Application programming interfaces (APIs) are widely used to connect systems and applications, and they have become an integral part of many mission-critical business capabilities. In fact, a recent Gartner survey found that 70% of organizations are using API management and mediation to build their digital platforms. However, many software leaders overlook the business potential of APIs as digital products, focusing instead on technical use cases. It is important for software engineering leaders to balance the technical and business goals of their API programs, incorporating business perspectives into their API strategy to capitalize its potential to support digital acceleration, while also ensuring business stakeholder support. The strategy should closely align with business goals and should cover API security, governance, life cycle management, developer enablement and potential for monetization.

Here are the top five considerations for software engineering leaders to develop an effective API strategy and practice.

1. Don’t let API governance create bottlenecks. To develop, manage and govern APIs without creating bureaucratic hurdles, software engineering leaders can implement an “adaptive governance” model. The idea is to create a federated API platform team, which could include product managers from different business groups such as digital, commerce and logistic API teams, to manage the locally built APIs without undermining the overall API strategy.

To support localized standards, tools and processes, ensure that API product teams do not create disjointed or overlapping standards and actively participate in federated API governance.

2. Treat APIs as products. APIs are now essential in advancing digital business strategies and should be treated as products without prioritizing monetization.

Regardless of whether you plan to monetize API development, organization and management should be driven by a consumer-centric mindset. This will require product managers to prepare API roadmaps and measure business outcomes, and to understand and cater to the needs of API consumers (i.e., developers) to promote API products and improve developer relations (DevRel).

3. Discover your APIs before hackers do. As APIs are the gateways to systems, applications and services, they are always vulnerable to security threats. This may result in the loss of private and sensitive information about millions of users.

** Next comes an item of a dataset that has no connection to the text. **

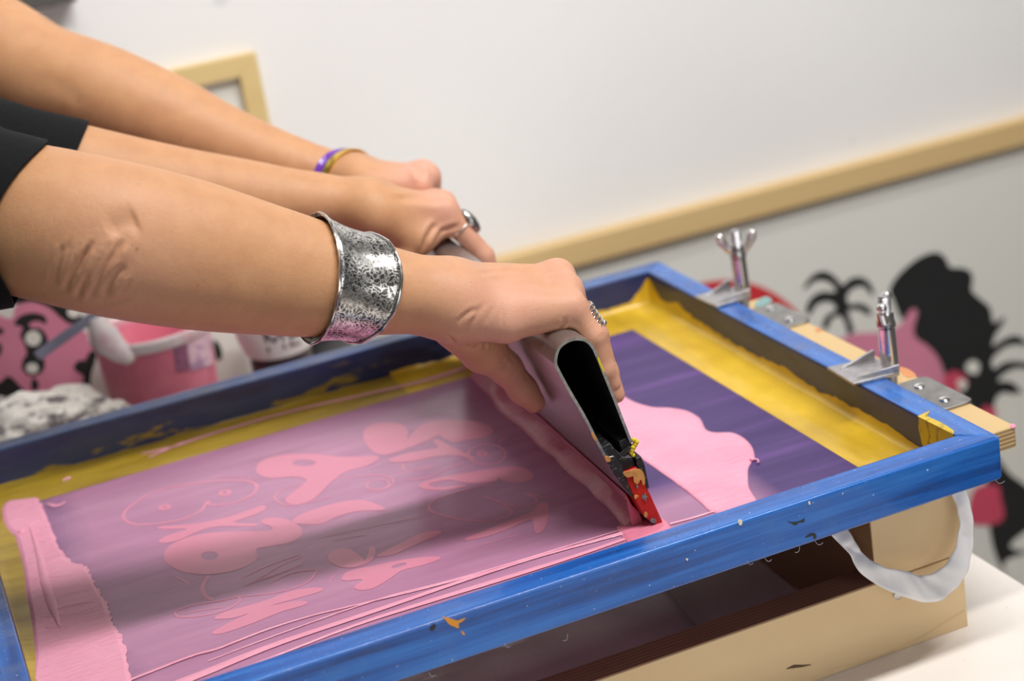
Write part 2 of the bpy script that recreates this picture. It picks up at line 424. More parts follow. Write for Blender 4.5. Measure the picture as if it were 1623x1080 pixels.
# screen cloth: purple coated mesh, with a squeegeed film of pink ink left of the blade
M_mesh = NT('purple_screen_cloth'); t = M_mesh; s_ = t.sep()
st1 = t.noise(1, 4, .6, (3.5, 45, 1)); st2 = t.noise(1, 3, .5, (10, 160, 1)); cl = t.noise(9, 4, .6)
pur = t.ramp(st1, [(.32, lin((70, 52, 102))), (.55, lin((82, 62, 114))), (.72, lin((104, 72, 136)))])
film = t.ramp(t.noise(1, 3, .5, (8, 60, 1), loc=(1, 2, 0)), [(.3, lin((178, 124, 158))), (.7, lin((191, 136, 169)))])
edge = t.math('ADD', s_[0], t.math('MULTIPLY', t.math('SUBTRACT', cl, .5), .10))
bladeline = t.math('SUBTRACT', s_[0], t.math('MULTIPLY', t.math('SUBTRACT', s_[1], .094), .0349))
left = t.math('MULTIPLY', t.step(bladeline, -.222, -.228), t.math('ADD', t.math('MULTIPLY', t.step(edge, -.652, -.615), .58), .42))
left = t.math('MULTIPLY', left, t.ramp(st2, [(.2, (.90,) * 3), (.5, (1,) * 3)]))
patch = t.math('MULTIPLY', t.step(bladeline, -.135, -.165), t.step(s_[1], .16, .12))
fm = t.math('MAXIMUM', left, t.math('MULTIPLY', patch, .75))
t.color(t.mix(fm, pur, film)); t.set(rough=t.ramp(fm, [(0, (.45,) * 3), (1, (.20,) * 3)]), spec=t.ramp(fm, [(0, (.22,) * 3), (1, (.42,) * 3)]))
t.bump(st2, .06, .0004)
M_yel = NT('yellow_screen_filler'); t = M_yel
t.color(t.mix(t.step(t.noise(1, 4, .6, (18, 5, 1)), .45, .7), t.ramp(t.noise(26, 3), [(.3, lin((206, 164, 20))), (.7, lin((226, 186, 44)))]), lin((178, 142, 24)))); t.set(rough=.3, coat=.2); t.bump(t.noise(60, 3), .25, .001)
M_yel_old = NT('olive_screen_filler'); t = M_yel_old
t.color(t.mix(t.step(t.noise(1, 4, .6, (7, 60, 1)), .42, .7), t.ramp(t.noise(30, 3), [(.3, lin((172, 140, 30))), (.7, lin((188, 158, 50)))]), lin((150, 122, 30)))); t.set(rough=.35, coat=.15); t.bump(t.noise(90, 3), .25, .001)
M_tape = NT('yellow_corner_tape'); t = M_tape
t.color(t.mix(t.step(t.noise(95, 4, .65, (1, 1.6, .6)), .53, .60), lin((214, 182, 48)), lin((150, 128, 44)))); t.set(rough=.35)
def ink(name, c1, c2, rough=.3):
    t = NT(name); t.color(t.ramp(t.noise(22, 3), [(.3, lin(c1)), (.7, lin(c2))])); t.set(rough=rough, spec=.5, sss=.0)
    t.bump(t.noise(1, 4, .6, (30, 190, 30), dist=.6), .55, .0022); t.bump(t.noise(48, 4, .65, dist=.8), .40, .0022); return t
M_ink = ink('wet_pink_ink', (236, 155, 182), (243, 167, 192))
M_ink_deep = ink('wet_pink_ink_pile', (222, 124, 152), (232, 140, 166), .25)
M_stencil = plain('open_stencil_pink', (220, 140, 166), .2, var=.02, scale=8, spec=.42)

# ================================================================== the setting
YW = 1.12; ZT = -.1797
def structure(o): o['kind'] = 'structure'; return o
structure(MB().box((-3.2, YW, -.93), (3.2, YW + .1, 2.0)).build('wall_back', M_wall))
structure(MB().box((-3.2, -2.6, -.98), (3.2, YW, -.93)).build('floor', M_floor))
WALLF = ((0, YW, 0), (1, 0, 0), (0, 0, 1), (0, -1, 0))
t = thing('worktable', 'white laminate table under the whole printing press', 'table', (-.366, .3, -.93))
MB().box((-.775, -.46, ZT - .03), (.068, 1.04, ZT)).build('table_top', M_table, t, bevel=.002)
for x in (-.74, .02):
    for y in (-.42, 1.0): MB().box((x - .025, y - .025, -.93), (x + .025, y + .025, ZT - .03)).build('leg', M_darkgrey, t)

# large framed artwork below the rail on the wall
t = thing('framed_artwork', 'large white print with black palms, pink figure and long wooden top rail', 'artwork', (.4, YW, -.93))
ZR0, ZR1 = -.1615, -.127
t_art = t; ground = MB().box((-.22, YW - .012, -.88), (1.35, YW, ZR0 + .005)).build('print_ground', M_board, t)
fr = MB().box((-.25, YW - .026, ZR0), (1.38, YW, ZR1))
fr.box((-.25, YW - .020, ZR0 - .006), (1.38, YW - .0005, ZR0)); fr.build('top_rail', M_trim, t, bevel=.0012)
for xs in (-.25, 1.35): MB().box((xs, YW - .026, -.89), (xs + .03, YW, ZR0 - .006)).build('side_rail', M_trim, t)
YA = YW - .0122
AF = ((0, YA, 0), (1, 0, 0), (0, 0, 1), (0, -1, 0))
def apx(pts, sc=1, ox=0, oy=0, Y=YA):
    return [tuple(at((ox + a / sc, oy + b / sc), Y=Y)[[0, 2]]) for a, b in pts]
def z7(pts): return apx(pts, 4.154, 1240, 380)
def pz(pts): return apx(pts)
t = ground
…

The security strategy for APIs should focus on threat protection, well-refined access control and data privacy. Software engineering leaders often protect published APIs, but there can be shadow or unpublished APIs. API discovery is the key to ensuring that there are no blind spots and to track any malicious usage of APIs.

4. Manage the API life cycle. An API’s life cycle involves four stages: (1) planning and initial design, (2) implementation and testing, (3) deploy and run, and (4) versioning and retirement.

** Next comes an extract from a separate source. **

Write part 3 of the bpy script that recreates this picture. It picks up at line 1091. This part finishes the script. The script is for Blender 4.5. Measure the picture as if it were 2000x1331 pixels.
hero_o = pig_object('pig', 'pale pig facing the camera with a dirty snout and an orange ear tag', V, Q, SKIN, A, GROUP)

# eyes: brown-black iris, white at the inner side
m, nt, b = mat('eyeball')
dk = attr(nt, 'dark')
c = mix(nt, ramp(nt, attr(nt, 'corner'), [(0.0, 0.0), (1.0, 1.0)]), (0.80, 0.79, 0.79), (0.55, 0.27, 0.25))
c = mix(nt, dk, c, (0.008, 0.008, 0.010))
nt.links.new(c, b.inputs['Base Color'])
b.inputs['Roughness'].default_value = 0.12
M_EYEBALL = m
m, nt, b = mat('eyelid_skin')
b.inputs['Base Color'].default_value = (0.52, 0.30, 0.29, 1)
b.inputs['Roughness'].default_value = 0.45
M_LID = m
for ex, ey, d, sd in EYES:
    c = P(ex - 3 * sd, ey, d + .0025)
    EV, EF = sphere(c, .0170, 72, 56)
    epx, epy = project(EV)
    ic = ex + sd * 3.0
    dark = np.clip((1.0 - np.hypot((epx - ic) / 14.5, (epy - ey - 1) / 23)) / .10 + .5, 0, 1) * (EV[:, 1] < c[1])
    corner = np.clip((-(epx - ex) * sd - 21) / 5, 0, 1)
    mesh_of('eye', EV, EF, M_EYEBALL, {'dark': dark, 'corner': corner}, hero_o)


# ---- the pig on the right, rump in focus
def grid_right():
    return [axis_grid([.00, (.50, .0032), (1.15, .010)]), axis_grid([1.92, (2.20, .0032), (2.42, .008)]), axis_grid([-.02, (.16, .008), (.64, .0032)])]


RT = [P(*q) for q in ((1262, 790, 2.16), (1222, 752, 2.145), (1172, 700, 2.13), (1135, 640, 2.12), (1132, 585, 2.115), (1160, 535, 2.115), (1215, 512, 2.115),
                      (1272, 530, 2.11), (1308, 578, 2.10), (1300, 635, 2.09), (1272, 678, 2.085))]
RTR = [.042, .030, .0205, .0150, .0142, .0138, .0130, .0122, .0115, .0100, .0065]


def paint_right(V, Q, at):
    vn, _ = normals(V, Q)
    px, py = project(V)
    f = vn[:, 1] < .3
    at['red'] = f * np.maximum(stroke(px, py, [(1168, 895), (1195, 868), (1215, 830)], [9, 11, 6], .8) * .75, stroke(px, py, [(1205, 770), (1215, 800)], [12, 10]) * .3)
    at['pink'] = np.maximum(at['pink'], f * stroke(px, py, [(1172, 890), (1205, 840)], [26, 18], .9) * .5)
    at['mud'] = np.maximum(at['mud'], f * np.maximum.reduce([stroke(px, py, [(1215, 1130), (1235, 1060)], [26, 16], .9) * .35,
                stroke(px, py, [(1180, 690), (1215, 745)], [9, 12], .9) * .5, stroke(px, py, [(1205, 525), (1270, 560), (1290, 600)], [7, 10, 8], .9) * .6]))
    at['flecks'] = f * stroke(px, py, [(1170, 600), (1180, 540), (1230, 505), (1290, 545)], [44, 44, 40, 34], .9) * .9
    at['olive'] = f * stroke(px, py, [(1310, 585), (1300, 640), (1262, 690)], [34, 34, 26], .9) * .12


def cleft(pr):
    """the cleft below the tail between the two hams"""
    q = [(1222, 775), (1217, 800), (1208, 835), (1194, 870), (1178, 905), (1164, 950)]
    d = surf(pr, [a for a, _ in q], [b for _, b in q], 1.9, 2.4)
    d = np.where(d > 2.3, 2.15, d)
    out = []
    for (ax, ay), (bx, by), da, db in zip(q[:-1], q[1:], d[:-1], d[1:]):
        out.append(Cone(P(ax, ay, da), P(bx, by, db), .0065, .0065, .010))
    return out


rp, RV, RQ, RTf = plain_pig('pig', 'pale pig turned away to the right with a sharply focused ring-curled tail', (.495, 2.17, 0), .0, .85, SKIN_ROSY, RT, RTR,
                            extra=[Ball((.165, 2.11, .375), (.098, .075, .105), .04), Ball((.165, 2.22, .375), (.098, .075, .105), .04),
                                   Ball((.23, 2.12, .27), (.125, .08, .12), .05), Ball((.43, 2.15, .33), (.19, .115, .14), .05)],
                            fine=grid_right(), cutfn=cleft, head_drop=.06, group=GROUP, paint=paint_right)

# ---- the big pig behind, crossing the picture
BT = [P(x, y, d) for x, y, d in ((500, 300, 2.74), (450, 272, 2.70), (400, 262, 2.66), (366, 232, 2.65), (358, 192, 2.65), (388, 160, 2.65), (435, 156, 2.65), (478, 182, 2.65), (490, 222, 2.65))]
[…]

Software engineering leaders should build a consistent process around the four life cycle stages to develop a comprehensive API strategy and practice. For example, the “planning and initial design” stage should focus on an iterative process, consisting of a design approach, methodology and governance. Likewise, the “deploy and run” stage should focus on advanced security analytics to measure API business value. Leverage automation to sustain API quality, track issues and optimize the API’s life cycle based on actual performance.

5. Choose best-fit API technologies. There are a variety of vendor solutions for developing and managing APIs available in the market today. However, the API market is evolving, with some vendors focusing on specific aspects of APIs like design, testing, monitoring, security, portals and ecosystem management.

With so many different solutions to select from, software engineering leaders should have clarity regarding the needs of their organization and engineering groups. To make the selection more credible and collaborative, involve API product managers, API platform teams and security teams.

It may be difficult to identify what differentiates vendor solutions when it comes to potential, viability and maturity. Review critical capabilities for API life cycle management to understand the respective strengths and weaknesses of each solution and select the best possible fit.